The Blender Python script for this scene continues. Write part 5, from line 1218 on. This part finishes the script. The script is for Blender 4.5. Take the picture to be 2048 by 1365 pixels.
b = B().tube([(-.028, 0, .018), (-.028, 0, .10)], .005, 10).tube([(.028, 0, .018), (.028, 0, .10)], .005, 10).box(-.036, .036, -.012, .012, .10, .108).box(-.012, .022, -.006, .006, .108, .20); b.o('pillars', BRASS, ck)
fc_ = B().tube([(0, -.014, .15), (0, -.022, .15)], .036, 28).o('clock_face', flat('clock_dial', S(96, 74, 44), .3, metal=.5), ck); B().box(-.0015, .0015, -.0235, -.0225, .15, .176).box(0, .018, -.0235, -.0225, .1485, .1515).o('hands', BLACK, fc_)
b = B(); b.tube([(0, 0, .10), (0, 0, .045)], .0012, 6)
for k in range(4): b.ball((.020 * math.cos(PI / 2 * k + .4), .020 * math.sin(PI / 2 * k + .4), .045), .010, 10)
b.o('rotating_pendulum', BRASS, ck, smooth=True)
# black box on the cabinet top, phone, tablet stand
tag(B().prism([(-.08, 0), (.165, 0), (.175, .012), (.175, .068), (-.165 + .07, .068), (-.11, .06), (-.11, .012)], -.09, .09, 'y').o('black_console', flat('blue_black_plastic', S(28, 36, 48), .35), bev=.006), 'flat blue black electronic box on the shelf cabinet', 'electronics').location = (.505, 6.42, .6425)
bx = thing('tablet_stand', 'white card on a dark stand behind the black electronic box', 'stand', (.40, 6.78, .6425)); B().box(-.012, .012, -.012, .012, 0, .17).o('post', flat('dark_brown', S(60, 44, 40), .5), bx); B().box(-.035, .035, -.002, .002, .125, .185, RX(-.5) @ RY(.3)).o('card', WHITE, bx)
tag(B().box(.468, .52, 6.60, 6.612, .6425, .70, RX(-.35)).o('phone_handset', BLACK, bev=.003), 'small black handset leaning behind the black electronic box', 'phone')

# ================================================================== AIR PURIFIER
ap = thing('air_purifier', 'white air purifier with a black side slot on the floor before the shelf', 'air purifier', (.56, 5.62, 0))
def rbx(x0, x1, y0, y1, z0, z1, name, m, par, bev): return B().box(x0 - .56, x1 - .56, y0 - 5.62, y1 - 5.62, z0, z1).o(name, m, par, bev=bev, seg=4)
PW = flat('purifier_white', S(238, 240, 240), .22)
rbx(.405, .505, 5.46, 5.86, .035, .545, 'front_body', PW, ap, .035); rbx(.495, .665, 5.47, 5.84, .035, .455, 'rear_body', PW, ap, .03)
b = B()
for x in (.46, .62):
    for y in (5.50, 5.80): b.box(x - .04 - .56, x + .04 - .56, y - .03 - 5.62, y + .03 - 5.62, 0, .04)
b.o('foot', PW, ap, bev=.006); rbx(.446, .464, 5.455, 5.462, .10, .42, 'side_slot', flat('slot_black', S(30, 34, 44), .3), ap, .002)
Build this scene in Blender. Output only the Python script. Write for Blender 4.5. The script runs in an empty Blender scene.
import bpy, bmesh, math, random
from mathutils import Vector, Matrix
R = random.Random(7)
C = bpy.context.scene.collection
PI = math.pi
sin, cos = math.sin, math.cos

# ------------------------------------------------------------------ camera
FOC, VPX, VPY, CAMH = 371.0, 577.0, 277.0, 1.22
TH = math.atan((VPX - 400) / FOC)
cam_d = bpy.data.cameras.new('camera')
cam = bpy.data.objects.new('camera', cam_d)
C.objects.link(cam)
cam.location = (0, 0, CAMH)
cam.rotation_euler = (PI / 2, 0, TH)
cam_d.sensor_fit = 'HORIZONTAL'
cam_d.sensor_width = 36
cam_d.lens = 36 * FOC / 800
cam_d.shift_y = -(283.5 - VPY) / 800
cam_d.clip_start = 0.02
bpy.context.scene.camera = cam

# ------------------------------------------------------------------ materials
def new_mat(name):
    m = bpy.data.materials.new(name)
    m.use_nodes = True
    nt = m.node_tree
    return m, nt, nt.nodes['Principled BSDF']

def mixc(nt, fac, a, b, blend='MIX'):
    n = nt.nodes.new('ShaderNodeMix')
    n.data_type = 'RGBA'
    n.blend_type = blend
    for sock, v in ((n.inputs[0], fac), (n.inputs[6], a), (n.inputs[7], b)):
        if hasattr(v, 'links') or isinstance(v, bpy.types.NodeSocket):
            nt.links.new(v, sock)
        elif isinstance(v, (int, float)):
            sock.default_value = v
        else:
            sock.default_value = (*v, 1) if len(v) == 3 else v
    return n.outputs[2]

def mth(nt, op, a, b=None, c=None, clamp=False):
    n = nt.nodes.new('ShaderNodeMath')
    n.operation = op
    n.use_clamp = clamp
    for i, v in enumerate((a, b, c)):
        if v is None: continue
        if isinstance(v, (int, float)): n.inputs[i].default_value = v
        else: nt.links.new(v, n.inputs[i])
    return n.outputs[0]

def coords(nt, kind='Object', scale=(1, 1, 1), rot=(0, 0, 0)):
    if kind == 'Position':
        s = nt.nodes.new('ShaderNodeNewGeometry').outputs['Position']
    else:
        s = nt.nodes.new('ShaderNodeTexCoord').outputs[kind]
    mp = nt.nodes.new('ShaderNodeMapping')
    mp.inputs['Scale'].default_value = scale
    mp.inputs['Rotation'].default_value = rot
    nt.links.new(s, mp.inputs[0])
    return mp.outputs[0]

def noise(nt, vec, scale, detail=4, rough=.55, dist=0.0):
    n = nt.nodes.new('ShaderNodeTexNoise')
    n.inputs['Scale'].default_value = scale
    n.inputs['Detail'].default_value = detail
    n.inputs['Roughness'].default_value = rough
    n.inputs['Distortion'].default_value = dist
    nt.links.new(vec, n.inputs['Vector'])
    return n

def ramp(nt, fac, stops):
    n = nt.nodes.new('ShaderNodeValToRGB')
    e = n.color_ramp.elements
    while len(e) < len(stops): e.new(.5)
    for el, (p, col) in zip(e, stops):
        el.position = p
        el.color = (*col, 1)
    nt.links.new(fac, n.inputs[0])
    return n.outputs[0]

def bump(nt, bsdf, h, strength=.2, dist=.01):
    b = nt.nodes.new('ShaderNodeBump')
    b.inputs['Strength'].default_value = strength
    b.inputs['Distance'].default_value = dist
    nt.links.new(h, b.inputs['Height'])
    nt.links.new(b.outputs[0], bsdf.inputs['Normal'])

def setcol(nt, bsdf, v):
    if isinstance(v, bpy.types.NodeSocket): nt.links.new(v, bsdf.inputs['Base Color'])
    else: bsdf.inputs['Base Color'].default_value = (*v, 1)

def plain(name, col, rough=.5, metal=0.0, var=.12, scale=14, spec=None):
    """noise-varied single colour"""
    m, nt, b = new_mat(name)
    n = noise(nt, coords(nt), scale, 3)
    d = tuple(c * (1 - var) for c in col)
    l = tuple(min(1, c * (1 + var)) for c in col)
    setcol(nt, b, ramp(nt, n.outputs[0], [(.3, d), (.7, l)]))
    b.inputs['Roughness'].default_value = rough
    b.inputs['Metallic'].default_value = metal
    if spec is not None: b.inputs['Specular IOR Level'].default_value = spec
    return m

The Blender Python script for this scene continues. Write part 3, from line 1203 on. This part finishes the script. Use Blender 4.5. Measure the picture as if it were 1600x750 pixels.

········

| Aim |
Extract all of the data shown above and repeat it verbatim.

| The reply |
The Blender Python script for this scene continues. Write part 5, from line 1218 on. This part finishes the script. The script is for Blender 4.5. Take the picture to be 2048 by 1365 pixels.
b = B().tube([(-.028, 0, .018), (-.028, 0, .10)], .005, 10).tube([(.028, 0, .018), (.028, 0, .10)], .005, 10).box(-.036, .036, -.012, .012, .10, .108).box(-.012, .022, -.006, .006, .108, .20); b.o('pillars', BRASS, ck)
fc_ = B().tube([(0, -.014, .15), (0, -.022, .15)], .036, 28).o('clock_face', flat('clock_dial', S(96, 74, 44), .3, metal=.5), ck); B().box(-.0015, .0015, -.0235, -.0225, .15, .176).box(0, .018, -.0235, -.0225, .1485, .1515).o('hands', BLACK, fc_)
b = B(); b.tube([(0, 0, .10), (0, 0, .045)], .0012, 6)
for k in range(4): b.ball((.020 * math.cos(PI / 2 * k + .4), .020 * math.sin(PI / 2 * k + .4), .045), .010, 10)
b.o('rotating_pendulum', BRASS, ck, smooth=True)
# black box on the cabinet top, phone, tablet stand
tag(B().prism([(-.08, 0), (.165, 0), (.175, .012), (.175, .068), (-.165 + .07, .068), (-.11, .06), (-.11, .012)], -.09, .09, 'y').o('black_console', flat('blue_black_plastic', S(28, 36, 48), .35), bev=.006), 'flat blue black electronic box on the shelf cabinet', 'electronics').location = (.505, 6.42, .6425)
bx = thing('tablet_stand', 'white card on a dark stand behind the black electronic box', 'stand', (.40, 6.78, .6425)); B().box(-.012, .012, -.012, .012, 0, .17).o('post', flat('dark_brown', S(60, 44, 40), .5), bx); B().box(-.035, .035, -.002, .002, .125, .185, RX(-.5) @ RY(.3)).o('card', WHITE, bx)
tag(B().box(.468, .52, 6.60, 6.612, .6425, .70, RX(-.35)).o('phone_handset', BLACK, bev=.003), 'small black handset leaning behind the black electronic box', 'phone')

# ================================================================== AIR PURIFIER
ap = thing('air_purifier', 'white air purifier with a black side slot on the floor before the shelf', 'air purifier', (.56, 5.62, 0))
def rbx(x0, x1, y0, y1, z0, z1, name, m, par, bev): return B().box(x0 - .56, x1 - .56, y0 - 5.62, y1 - 5.62, z0, z1).o(name, m, par, bev=bev, seg=4)
PW = flat('purifier_white', S(238, 240, 240), .22)
rbx(.405, .505, 5.46, 5.86, .035, .545, 'front_body', PW, ap, .035); rbx(.495, .665, 5.47, 5.84, .035, .455, 'rear_body', PW, ap, .03)
b = B()
for x in (.46, .62):
    for y in (5.50, 5.80): b.box(x - .04 - .56, x + .04 - .56, y - .03 - 5.62, y + .03 - 5.62, 0, .04)
b.o('foot', PW, ap, bev=.006); rbx(.446, .464, 5.455, 5.462, .10, .42, 'side_slot', flat('slot_black', S(30, 34, 44), .3), ap, .002)
Build this scene in Blender. Output only the Python script. Write for Blender 4.5. The script runs in an empty Blender scene.
import bpy, bmesh, math, random
from mathutils import Vector, Matrix
R = random.Random(7)
C = bpy.context.scene.collection
PI = math.pi
sin, cos = math.sin, math.cos

# ------------------------------------------------------------------ camera
FOC, VPX, VPY, CAMH = 371.0, 577.0, 277.0, 1.22
TH = math.atan((VPX - 400) / FOC)
cam_d = bpy.data.cameras.new('camera')
cam = bpy.data.objects.new('camera', cam_d)
C.objects.link(cam)
cam.location = (0, 0, CAMH)
cam.rotation_euler = (PI / 2, 0, TH)
cam_d.sensor_fit = 'HORIZONTAL'
cam_d.sensor_width = 36
cam_d.lens = 36 * FOC / 800
cam_d.shift_y = -(283.5 - VPY) / 800
cam_d.clip_start = 0.02
bpy.context.scene.camera = cam

# ------------------------------------------------------------------ materials
def new_mat(name):
    m = bpy.data.materials.new(name)
    m.use_nodes = True
    nt = m.node_tree
    return m, nt, nt.nodes['Principled BSDF']

def mixc(nt, fac, a, b, blend='MIX'):
    n = nt.nodes.new('ShaderNodeMix')
    n.data_type = 'RGBA'
    n.blend_type = blend
    for sock, v in ((n.inputs[0], fac), (n.inputs[6], a), (n.inputs[7], b)):
        if hasattr(v, 'links') or isinstance(v, bpy.types.NodeSocket):
            nt.links.new(v, sock)
        elif isinstance(v, (int, float)):
            sock.default_value = v
        else:
            sock.default_value = (*v, 1) if len(v) == 3 else v
    return n.outputs[2]

def mth(nt, op, a, b=None, c=None, clamp=False):
    n = nt.nodes.new('ShaderNodeMath')
    n.operation = op
    n.use_clamp = clamp
    for i, v in enumerate((a, b, c)):
        if v is None: continue
        if isinstance(v, (int, float)): n.inputs[i].default_value = v
        else: nt.links.new(v, n.inputs[i])
    return n.outputs[0]

def coords(nt, kind='Object', scale=(1, 1, 1), rot=(0, 0, 0)):
    if kind == 'Position':
        s = nt.nodes.new('ShaderNodeNewGeometry').outputs['Position']
    else:
        s = nt.nodes.new('ShaderNodeTexCoord').outputs[kind]
    mp = nt.nodes.new('ShaderNodeMapping')
    mp.inputs['Scale'].default_value = scale
    mp.inputs['Rotation'].default_value = rot
    nt.links.new(s, mp.inputs[0])
    return mp.outputs[0]

def noise(nt, vec, scale, detail=4, rough=.55, dist=0.0):
    n = nt.nodes.new('ShaderNodeTexNoise')
    n.inputs['Scale'].default_value = scale
    n.inputs['Detail'].default_value = detail
    n.inputs['Roughness'].default_value = rough
    n.inputs['Distortion'].default_value = dist
    nt.links.new(vec, n.inputs['Vector'])
    return n

def ramp(nt, fac, stops):
    n = nt.nodes.new('ShaderNodeValToRGB')
    e = n.color_ramp.elements
    while len(e) < len(stops): e.new(.5)
    for el, (p, col) in zip(e, stops):
        el.position = p
        el.color = (*col, 1)
    nt.links.new(fac, n.inputs[0])
    return n.outputs[0]

def bump(nt, bsdf, h, strength=.2, dist=.01):
    b = nt.nodes.new('ShaderNodeBump')
    b.inputs['Strength'].default_value = strength
    b.inputs['Distance'].default_value = dist
    nt.links.new(h, b.inputs['Height'])
    nt.links.new(b.outputs[0], bsdf.inputs['Normal'])

def setcol(nt, bsdf, v):
    if isinstance(v, bpy.types.NodeSocket): nt.links.new(v, bsdf.inputs['Base Color'])
    else: bsdf.inputs['Base Color'].default_value = (*v, 1)

def plain(name, col, rough=.5, metal=0.0, var=.12, scale=14, spec=None):
    """noise-varied single colour"""
    m, nt, b = new_mat(name)
    n = noise(nt, coords(nt), scale, 3)
    d = tuple(c * (1 - var) for c in col)
    l = tuple(min(1, c * (1 + var)) for c in col)
    setcol(nt, b, ramp(nt, n.outputs[0], [(.3, d), (.7, l)]))
    b.inputs['Roughness'].default_value = rough
    b.inputs['Metallic'].default_value = metal
    if spec is not None: b.inputs['Specular IOR Level'].default_value = spec
    return m

The Blender Python script for this scene continues. Write part 3, from line 1203 on. This part finishes the script. Use Blender 4.5. Measure the picture as if it were 1600x750 pixels.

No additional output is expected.